Quand la politique piétine, la démocratie trébuche et les éternels incompris magistrats jouent les potiches ou subissent la loi du plus fort, celle de l’Exécutif. Les agissements excessifs et abus de pouvoir de certaines autorités politiques ne cessent de compromettre les acquis de la Révolution de mars 1991. Ce, non seulement en causant beaucoup de torts aux honnêtes citoyens, mais aussi aux cadres intègres de l’administration. Pis, ce n’est plus seulement l’État qu’on enfonce avec délectation et sans crainte ni humilité, mais ce sont aussi les magistrats honnêtes qui en paient le plus lourd tribut. Mais sans que le commun des mortels ne soit réellement au courant des contraintes et défis majeurs auxquels nos juges sont confrontés dans l’exercice de leurs fonctions, dans leurs corps et âme sous le dictat des décideurs hiérarchiques, des Ministres de la République. En guise d’illustration, nous vous faisons revivre ici une histoire passée entre un juge à l’intérieur du pays et Me Mohamed Ali Bathily, à l’époque Ministre de la Justice. Au moment des faits, l’honnête Magistrat a été publiquement mis sur le banc des accusés par son Ministre qui, lui aussi, se dit avoir induit en erreur par des partisans locaux animés implicitement des motifs d’ordre électoraliste. Mais, au finish, l’Histoire semble donner raison au juge. Rétrospective !

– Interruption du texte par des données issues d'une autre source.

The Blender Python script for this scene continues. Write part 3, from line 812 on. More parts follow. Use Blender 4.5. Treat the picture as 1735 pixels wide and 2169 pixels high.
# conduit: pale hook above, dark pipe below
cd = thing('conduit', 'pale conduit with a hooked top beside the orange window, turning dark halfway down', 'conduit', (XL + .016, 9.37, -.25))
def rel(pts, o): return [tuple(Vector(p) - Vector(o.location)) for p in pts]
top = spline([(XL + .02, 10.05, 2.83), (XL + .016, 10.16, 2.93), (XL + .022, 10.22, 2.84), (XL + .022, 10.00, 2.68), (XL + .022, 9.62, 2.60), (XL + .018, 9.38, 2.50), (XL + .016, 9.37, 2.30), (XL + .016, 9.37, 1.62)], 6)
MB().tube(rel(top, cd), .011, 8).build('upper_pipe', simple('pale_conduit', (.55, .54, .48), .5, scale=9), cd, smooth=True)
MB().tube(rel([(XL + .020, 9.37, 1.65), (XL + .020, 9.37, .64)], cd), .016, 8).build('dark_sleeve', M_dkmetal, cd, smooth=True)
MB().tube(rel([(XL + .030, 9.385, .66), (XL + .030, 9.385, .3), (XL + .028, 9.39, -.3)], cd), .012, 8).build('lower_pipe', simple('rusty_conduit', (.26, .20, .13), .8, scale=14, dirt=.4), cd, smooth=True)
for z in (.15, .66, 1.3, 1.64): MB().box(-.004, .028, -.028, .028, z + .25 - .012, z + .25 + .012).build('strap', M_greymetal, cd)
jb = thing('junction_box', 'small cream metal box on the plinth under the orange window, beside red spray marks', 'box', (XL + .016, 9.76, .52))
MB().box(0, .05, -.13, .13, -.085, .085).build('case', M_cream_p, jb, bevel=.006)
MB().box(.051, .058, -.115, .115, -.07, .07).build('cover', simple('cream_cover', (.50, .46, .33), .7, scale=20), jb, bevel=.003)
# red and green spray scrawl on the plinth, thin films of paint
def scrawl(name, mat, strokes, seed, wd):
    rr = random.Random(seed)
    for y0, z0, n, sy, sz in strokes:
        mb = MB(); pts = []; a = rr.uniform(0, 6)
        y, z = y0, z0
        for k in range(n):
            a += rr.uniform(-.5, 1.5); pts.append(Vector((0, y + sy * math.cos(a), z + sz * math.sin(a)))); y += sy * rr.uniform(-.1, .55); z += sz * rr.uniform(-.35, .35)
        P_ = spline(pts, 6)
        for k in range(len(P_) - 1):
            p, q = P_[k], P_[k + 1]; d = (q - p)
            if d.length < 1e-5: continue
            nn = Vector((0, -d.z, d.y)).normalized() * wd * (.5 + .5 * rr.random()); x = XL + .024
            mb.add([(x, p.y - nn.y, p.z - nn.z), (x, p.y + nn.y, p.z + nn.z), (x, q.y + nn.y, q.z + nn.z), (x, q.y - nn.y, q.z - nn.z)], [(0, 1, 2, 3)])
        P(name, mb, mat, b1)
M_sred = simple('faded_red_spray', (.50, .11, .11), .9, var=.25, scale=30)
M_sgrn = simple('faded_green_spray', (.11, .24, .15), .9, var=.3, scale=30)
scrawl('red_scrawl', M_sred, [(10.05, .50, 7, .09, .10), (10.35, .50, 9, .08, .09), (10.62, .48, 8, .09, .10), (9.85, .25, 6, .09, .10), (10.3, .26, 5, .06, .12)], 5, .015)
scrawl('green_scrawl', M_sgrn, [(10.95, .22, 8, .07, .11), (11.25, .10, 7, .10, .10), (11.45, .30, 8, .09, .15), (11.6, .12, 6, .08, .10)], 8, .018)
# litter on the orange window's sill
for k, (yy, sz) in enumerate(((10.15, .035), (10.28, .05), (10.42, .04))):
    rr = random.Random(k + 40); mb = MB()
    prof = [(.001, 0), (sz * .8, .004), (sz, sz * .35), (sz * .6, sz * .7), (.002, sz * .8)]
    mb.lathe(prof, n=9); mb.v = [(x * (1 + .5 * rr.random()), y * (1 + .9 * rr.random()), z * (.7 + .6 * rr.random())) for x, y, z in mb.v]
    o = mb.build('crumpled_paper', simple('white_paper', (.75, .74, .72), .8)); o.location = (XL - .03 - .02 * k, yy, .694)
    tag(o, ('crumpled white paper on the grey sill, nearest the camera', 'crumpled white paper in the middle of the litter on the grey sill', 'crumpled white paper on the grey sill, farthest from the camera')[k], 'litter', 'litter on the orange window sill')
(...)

Le sentiment d’injustice et d’iniquité se développe systématiquement au sein de la société malienne. Sa défiance envers le système juridique pourtant indépendant de l’Exécutif se développe au sein de toutes les couches socioprofessionnelles et administratives. Une réalité qui épouse des proportions de plus en plus inquiétantes. Outre le phénomène de la corruption et de la gabegie, il y a l’instrumentalisation de la Politique contre la Justice qui ne fait qu’évoluer de mal en pis avec des dégâts collatéraux très graves de conséquences. Surtout avec ces mesures et menaces de toutes sortes prônées à longueur de journée par les décideurs politiques à l’encontre des Magistrats.
Ainsi, force est de constater qu’en dehors des pouvoirs financiers qui n’arrivent à endoctriner que quelques Magistrats, chaque fois qu’une affaire arrive à la justice c’est le social ou surtout le politique qui s’interpose. En fait, nos juges sont souvent très mal compris dans l’exécution de leur tâche régalienne. Car, ils sont confrontés à toutes sortes de pressions dont la plus grave, voire irrésistible, est celles qui émanent de l’autorité politique ou de la hiérarchie. C’est naturel ; puisque chez nous en Afrique il n’existe pas dans les faits la séparation des pouvoirs : le Judiciaire subit toujours des abus de l’Exécutif.
Tel est le cas de cette attitude de Me Mohamed Ali Bathily, à l’époque Ministre de la Justice qui s’est pris publiquement à l’ancien Juge Samaké de Fana dont le seul crime était d’avoir refusé de céder aux pressions des acteurs politiques locaux au détriment d’un innocent citoyen dans une affaire de vol de bétail dans la localité de Fana. Mais, à l’issue des investigations creusées, il est établi qu’en réalité c’est une question de règlements de vieux qui était derrière ce dossier. En substance, selon une source bien informée, le juge Samaké était à sanctionner d’une manière ou d’une autre pour avoir refusé de livrer des bœufs à son Ministre sans une note administrative l’instruisant légalement. Pour le Ministre, le juge de Fana devrait s’exécuter suivant ses ordres. Mais par contre, ce dernier, son Ministre devait juridiquement laisser de trace comme quoi l’ordre est venu de lui pour tout enlèvement de bœufs saisis et placés dans un parc requis. Selon une source proche du dossier, le Juge Samaké serait en droit d’être réhabilité dans sa dignité et son innocence.
Nous reviendrons, en séries, sur tous les tenants et les aboutissants de ce dossier scandaleux dont Me Bathily aura à se justifier ou qui risque d’être poursuivi.